Mr Acquah in a hand shake with President Nana Addo Dankwa Akufo-Addo, looking on is President Wavel Ramwakalan

 The recent state visit by the President of the Republic of Seychelles, Mr Wavel Ramka­lawan, has deepened and taken to higher notch, the bilateral relations between the two countries, says Mr Kwame Acquah, the Consul of the Republic of Seychelles in Accra.

Mr Acquah told The Spectator that Ghana and Seychelles have signed seven Memorandum of Understanding (MoU) in sectors including culture, trade air service agreement, tourism, aquacul­ture, and education for the mutual benefit of both countries.
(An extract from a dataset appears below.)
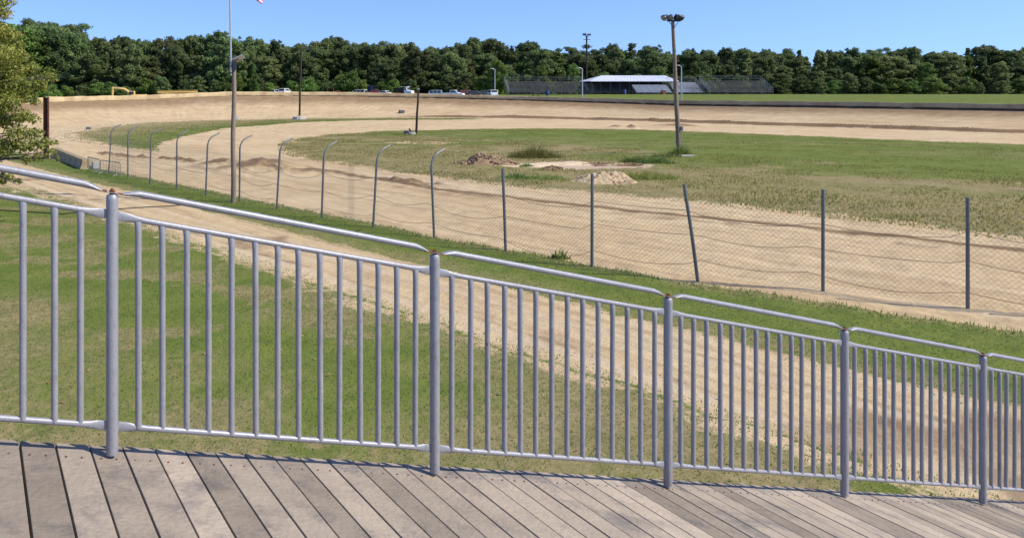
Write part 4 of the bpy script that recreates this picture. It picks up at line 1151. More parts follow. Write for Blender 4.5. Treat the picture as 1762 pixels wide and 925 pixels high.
# ------------------------------------------------------------------ vehicles and machines beyond the wall
def wheel(t, c, r=0.33, w_=0.22, axis=(0, 1, 0)):
    a = Vector(axis)
    mb = MB(); mb.sweep([c - a * w_ / 2, c - a * w_ * .4, c + a * w_ * .4, c + a * w_ / 2], [r * .9, r, r, r * .9], 18)
    wh = mb.build('wheel', M_['rubber'], t, True)
    mb = MB(); mb.sweep([c - a * (w_ / 2 + .012), c + a * (w_ / 2 + .012)], r * .58, 12); mb.build('rim', M_['alu'], wh, True)
def bevel_obj(o, wd=0.04, seg=2):
    m = o.modifiers.new('bevel', 'BEVEL'); m.width = wd; m.segments = seg; m.limit_method = 'ANGLE'; m.angle_limit = R(25)
    return o
def car(px, Y, heading, paint, label, style='sedan', group='vehicles parked beyond the far wall', dz=0.0, sc=1.0):
    x = (px - CX) / FOC * Y
    z = gz(x, Y) + dz
    t = thing('parked_car' if style in ('sedan', 'wagon', 'suv') else ('pickup_truck' if style == 'pickup' else 'camper_van'), label,
              'car' if style in ('sedan', 'wagon', 'suv') else ('pickup' if style == 'pickup' else 'van'), (x, Y, z), group, rz=heading)
    local(t); t.scale = (sc, sc, sc)
    if style in ('sedan', 'wagon'):
        ln, wd_, ht = 4.5, 1.75, 1.45
        body = [(-2.25, 0.35), (-2.25, 0.8), (-1.9, 0.92), (1.0, 0.95), (2.1, 0.78), (2.25, 0.6), (2.25, 0.35)]
        cab = [(-1.95 if style == 'wagon' else -1.55, 0.92), (-1.75 if style == 'wagon' else -0.95, 1.42), (0.35, 1.45), (1.15, 0.94)]
    elif style == 'suv':
        ln, wd_, ht = 4.7, 1.85, 1.75
        body = [(-2.3, 0.4), (-2.3, 1.05), (1.15, 1.08), (2.2, 0.95), (2.35, 0.7), (2.35, 0.4)]
        cab = [(-2.25, 1.05), (-2.05, 1.72), (0.5, 1.75), (1.2, 1.06)]
    elif style == 'pickup':
        ln, wd_, ht = 5.4, 1.9, 1.8
        body = [(-2.7, 0.5), (-2.7, 1.1), (1.3, 1.12), (2.55, 1.0), (2.7, 0.8), (2.7, 0.5)]
        cab = [(-0.75, 1.1), (-0.6, 1.78), (0.75, 1.8), (1.5, 1.1)]
    else:
        ln, wd_, ht = 6.0, 2.1, 2.4
        body = [(-3.0, 0.4), (-3.0, 1.2), (2.0, 1.2), (2.9, 1.0), (3.0, 0.7), (3.0, 0.4)]
        cab = [(-3.0, 1.19), (-2.95, 2.3), (-2.8, 2.4), (1.2, 2.38), (1.9, 1.95), (2.1, 1.19)]
    mb = MB(); mb.prism(body, wd_); bevel_obj(mb.build('body', paint, t), 0.06)
    zt = max(q[1] for q in cab); zb = min(q[1] for q in cab)
    wf = lambda xx, zz: wd_ / 2 * (0.97 - 0.16 * (zz - zb) / (zt - zb))
    mb = MB(); mb.prism(cab, wd_, wf=wf); bevel_obj(mb.build('cabin', paint, t), 0.05)
    # glazing
    x0, x1 = cab[0][0], cab[-1][0]
    xr0, xr1 = cab[1][0], cab[-2][0]
    for sg in (-1, 1):
        mb = MB()
        def pt(f, hgt):
            zz = zb + (zt - zb) * hgt
            xx = (x0 + (xr0 - x0) * hgt) * (1 - f) + (x1 + (xr1 - x1) * hgt) * f
            return (xx, sg * (wf(xx, zz) + 0.008), zz)
        for f0, f1 in ((0.1, 0.36), (0.40, 0.64), (0.68, 0.92)):
            a4 = [pt(f0, .12), pt(f1, .12), pt(f1, .86), pt(f0, .86)]
            b4_ = [(p[0], p[1] - sg * 0.02, p[2]) for p in a4]
            mb.add(a4 + b4_, [(0, 1, 2, 3), (7, 6, 5, 4), (0, 4, 5, 1), (1, 5, 6, 2), (2, 6, 7, 3), (3, 7, 4, 0)])
        mb.build('side_windows', M_['glass'], t)
    for f in (0, 1):
        mb = MB()
        xa, xb = (x0, xr0) if f == 0 else (x1, xr1)
        dx = -0.012 if f == 0 else 0.012
        qs = []
        for hgt, s in ((0.12, -1), (0.12, 1), (0.86, 1), (0.86, -1)):
            zz = zb + (zt - zb) * hgt; xx = xa + (xb - xa) * hgt
            qs.append((xx + dx, s * wf(xx, zz) * 0.86, zz + 0.012))
        q2 = [(p[0] - dx * 2, p[1], p[2] - 0.02) for p in qs]
        mb.add(qs + q2, [(0, 1, 2, 3), (7, 6, 5, 4), (0, 4, 5, 1), (1, 5, 6, 2), (2, 6, 7, 3), (3, 7, 4, 0)])
        mb.build('rear_window' if f == 0 else 'windscreen', M_['glass'], t)
    for sx in (-1, 1):
        for sy in (-1, 1):
            wheel(t, Vector((sx * ln * 0.31, sy * (wd_ / 2 - 0.08), 0.33)))
    for sy in (-1, 1):
        mb = MB(); mb.box((body[-1][0] + 0.005, sy * wd_ * 0.36, 0.66 if style != 'pickup' else 0.85), (0.06, 0.3, 0.14), None, 0.02); mb.build('headlight', M_['lampglass'], t)
        mb = MB(); mb.box((body[0][0] - 0.005, sy * wd_ * 0.4, 0.72), (0.05, 0.16, 0.2), None, 0.015); mb.build('tail_light', M_['red'], t)
    return t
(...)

Asantehene with President Ramkalawan and the Consul Mr Acquah

He said there were Ghanaians living and working in Seychelles with about 500 of them working in the fisheries sector in Seychelles with a sister Tuna Company in Tema.

Seychelles is a tiny Archipelago Island in the Indian Ocean, off East Africa with a population of a little over 100, 000. It achieved Independence from British colonial rule in 1976.

The Archipelago Island has a historic relations with Ghana dating back to 1896 when Nana Agyeman Prempeh I, the 13th King of Ashanti Empire, and others were exiled to the Seychelles Island during the colonial rule where he spent 27 years, before the British colonial administrators allowed him to return to Ashanti.